As corrected through Wednesday, June 10, 2026
In the Matter of Jeremy Warneke, Petitioner,
v
Bronx Community Board 11 et al., Respondents.
April 16, 2026
HEADNOTES
Civil Rights — Discrimination in Employment — Hostile Work Environment — Isolated Remarks
APPEARANCES OF COUNSEL
Eisner Dictor & Lamadrid, P.C., New York (Aaron W. Gladstone of counsel), for petitioner.
Muriel Goode-Trufant, Corporation Counsel, New York (D. Alan Rosinus, Jr. of counsel), for Bronx Community Board 11, respondent.
Order of respondent New York State Division of Human Rights (DHR), dated September 14, 2023, which adopted the recommended order of the Administrative Law Judge, dismissing petitioner's familial status discrimination and retaliation complaint, unanimously confirmed, the petition denied, and the proceeding brought pursuant to CPLR article 78 (transferred to this Court by order of Supreme Court, Bronx County [Wilma Guzman, J.], entered on or about Jan. 3, 2025), unanimously dismissed, without costs.
DHR's determination that petitioner did not experience a hostile work environment is supported by substantial evidence (see Matter of Sullivan v New York State Div. of Human Rights, 235 AD3d 549, 549 [1st Dept 2025], lv denied 44 NY3d 909 [2026]).
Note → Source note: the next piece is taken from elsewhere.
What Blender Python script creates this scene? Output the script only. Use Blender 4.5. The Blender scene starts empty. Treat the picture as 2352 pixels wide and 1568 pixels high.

Although the record contains evidence that petitioner's supervisor made negative comments about petitioner's prioritization of childcare responsibilities over work, "[i]solated remarks or occasional episodes of harassment [do] not support a finding of a hostile or abusive work environment" under the pre-2019 standard (Ferrer v New York State Div. of Human Rights, 82 AD3d 431, 431 [1st Dept 2011]; see Pichardo v Carmine's Broadway Feast Inc., 199 AD3d 593, 594 [1st Dept 2021]).
DHR's dismissal of petitioner's retaliation claim was rational. Petitioner's employer, Bronx Community Board 11, did not take any adverse employment action against him following his discrimination complaint to the Bronx Borough President's Office (see Pastor v August Aichhorn Ctr. for Adolescent Residential Care, Inc., 238 AD3d 645, 645 [1st Dept 2025]; Harrington v City of New York, 157 AD3d 582, 585 [1st Dept 2018]). Indeed, in the nine months after petitioner filed his discrimination complaint, he received better evaluations than he had previously and received two raises. Concur—Manzanet-Daniels, J.P., Higgitt, Rosado, O'Neill Levy, Chan, JJ.